Classifiers can also be used for assignment, routing, anti-spam, and many other workflows.

You train a classifier by adding new “tagged” examples. Tags teach a classifier how to recognize special entities in text: dates, times, durations, numbers, organizations, workers, contacts, contact methods, statuses, record types, and so on.

A major advantage of these predictions being made from within Cerb is the tight integration between entities and your data.

With third-party classification services (e.g. API.ai, Wit.ai, Amazon Lex) the named entity information from workers and clients needs to be integrated and constantly synced. You need to teach those services who your clients are, who your workers are, what record types are available, what statuses are available, and everything else. When you add or modify a record (organization, contact, worker, plugins), you’d then need to make those changes available to those classification services, rebuild your training model, and perform other tedious steps.

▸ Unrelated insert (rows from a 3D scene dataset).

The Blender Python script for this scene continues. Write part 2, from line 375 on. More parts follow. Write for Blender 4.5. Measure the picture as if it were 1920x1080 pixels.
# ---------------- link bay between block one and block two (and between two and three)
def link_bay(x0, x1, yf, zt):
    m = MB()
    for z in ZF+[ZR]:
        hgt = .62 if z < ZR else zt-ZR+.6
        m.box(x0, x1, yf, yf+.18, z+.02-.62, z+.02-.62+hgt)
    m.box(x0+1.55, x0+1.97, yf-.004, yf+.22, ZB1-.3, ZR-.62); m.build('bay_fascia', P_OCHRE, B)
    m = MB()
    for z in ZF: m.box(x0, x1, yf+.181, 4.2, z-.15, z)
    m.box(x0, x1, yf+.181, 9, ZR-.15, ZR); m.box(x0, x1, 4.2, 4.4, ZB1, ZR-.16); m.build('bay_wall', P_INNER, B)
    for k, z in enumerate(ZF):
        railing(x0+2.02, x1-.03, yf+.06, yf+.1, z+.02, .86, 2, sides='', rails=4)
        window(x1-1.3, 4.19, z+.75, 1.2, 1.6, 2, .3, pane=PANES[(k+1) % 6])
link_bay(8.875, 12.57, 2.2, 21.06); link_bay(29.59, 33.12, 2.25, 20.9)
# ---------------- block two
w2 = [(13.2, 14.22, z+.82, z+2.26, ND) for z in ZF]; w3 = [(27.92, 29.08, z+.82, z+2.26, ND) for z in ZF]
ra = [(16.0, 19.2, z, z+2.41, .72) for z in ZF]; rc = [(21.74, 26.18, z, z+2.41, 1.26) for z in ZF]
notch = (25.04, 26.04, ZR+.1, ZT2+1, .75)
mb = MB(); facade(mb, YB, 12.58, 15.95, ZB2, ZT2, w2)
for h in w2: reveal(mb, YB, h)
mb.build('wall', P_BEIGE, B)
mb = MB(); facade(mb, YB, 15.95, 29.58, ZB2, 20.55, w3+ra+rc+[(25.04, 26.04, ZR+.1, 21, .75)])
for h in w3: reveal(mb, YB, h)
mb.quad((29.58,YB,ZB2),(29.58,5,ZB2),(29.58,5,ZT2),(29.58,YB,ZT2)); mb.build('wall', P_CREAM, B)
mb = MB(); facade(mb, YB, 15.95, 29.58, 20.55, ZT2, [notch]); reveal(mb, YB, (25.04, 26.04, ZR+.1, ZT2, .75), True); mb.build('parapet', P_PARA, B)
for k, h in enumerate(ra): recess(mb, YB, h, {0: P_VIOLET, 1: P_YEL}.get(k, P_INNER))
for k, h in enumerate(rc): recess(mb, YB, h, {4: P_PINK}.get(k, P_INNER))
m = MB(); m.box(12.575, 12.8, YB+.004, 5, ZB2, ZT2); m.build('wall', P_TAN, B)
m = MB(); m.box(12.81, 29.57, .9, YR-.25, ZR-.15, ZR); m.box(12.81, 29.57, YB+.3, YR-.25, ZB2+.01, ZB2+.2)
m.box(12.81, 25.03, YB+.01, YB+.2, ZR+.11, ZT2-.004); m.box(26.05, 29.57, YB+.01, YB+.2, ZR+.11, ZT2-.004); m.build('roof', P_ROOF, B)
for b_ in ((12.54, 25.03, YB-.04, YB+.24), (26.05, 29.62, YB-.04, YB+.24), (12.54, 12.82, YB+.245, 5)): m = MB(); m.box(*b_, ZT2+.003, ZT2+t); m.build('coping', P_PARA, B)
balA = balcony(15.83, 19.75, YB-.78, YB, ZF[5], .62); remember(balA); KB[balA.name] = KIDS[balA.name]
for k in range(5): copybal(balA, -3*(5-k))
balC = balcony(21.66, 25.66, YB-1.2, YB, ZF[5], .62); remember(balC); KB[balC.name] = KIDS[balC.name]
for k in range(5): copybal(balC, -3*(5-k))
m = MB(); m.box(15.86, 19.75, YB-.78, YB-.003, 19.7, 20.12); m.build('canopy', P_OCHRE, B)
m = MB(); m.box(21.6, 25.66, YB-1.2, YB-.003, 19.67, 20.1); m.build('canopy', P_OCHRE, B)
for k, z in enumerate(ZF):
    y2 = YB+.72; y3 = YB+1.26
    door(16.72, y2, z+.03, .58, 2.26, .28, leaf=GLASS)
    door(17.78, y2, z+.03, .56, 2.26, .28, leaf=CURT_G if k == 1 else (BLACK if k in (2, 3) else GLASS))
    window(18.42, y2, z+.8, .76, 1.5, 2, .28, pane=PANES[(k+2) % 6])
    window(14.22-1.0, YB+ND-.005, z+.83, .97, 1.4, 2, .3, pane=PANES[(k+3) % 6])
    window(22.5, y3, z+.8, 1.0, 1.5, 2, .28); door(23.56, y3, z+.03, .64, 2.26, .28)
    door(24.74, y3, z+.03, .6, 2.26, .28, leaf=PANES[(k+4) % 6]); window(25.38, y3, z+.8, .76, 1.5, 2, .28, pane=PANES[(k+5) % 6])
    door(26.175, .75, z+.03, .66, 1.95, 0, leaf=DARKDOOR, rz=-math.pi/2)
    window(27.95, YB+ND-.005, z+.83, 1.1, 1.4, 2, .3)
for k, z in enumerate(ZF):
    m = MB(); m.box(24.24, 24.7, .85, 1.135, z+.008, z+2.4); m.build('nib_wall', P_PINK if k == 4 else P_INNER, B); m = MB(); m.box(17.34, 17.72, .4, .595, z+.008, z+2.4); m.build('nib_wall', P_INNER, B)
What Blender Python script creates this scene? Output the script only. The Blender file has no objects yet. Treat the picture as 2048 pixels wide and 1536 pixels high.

In Cerb we’ve handled all of that for you.

We’ve also made training easy. From a classifier’s card, a worker can type some text and see the current prediction and extracted entities. The same text can be quickly tagged and converted into a new training example to improve future predictions.

We currently utilize statistical classification using Naive Bayes for its advantages: speed, simplicity, the ability to work well with few training examples, and for "online learning" (which doesn't require the model to be completely rebuilt to incorporate new training data).

In the near future, we're also planning to support other statistical classification models like Support Vector Machines (SVM) and neural networks. We'll also be extending classifiers with options like n-gram tokens (to better handle a sentiment like "not bad"), more entities (phone numbers, places, IPs), and much more.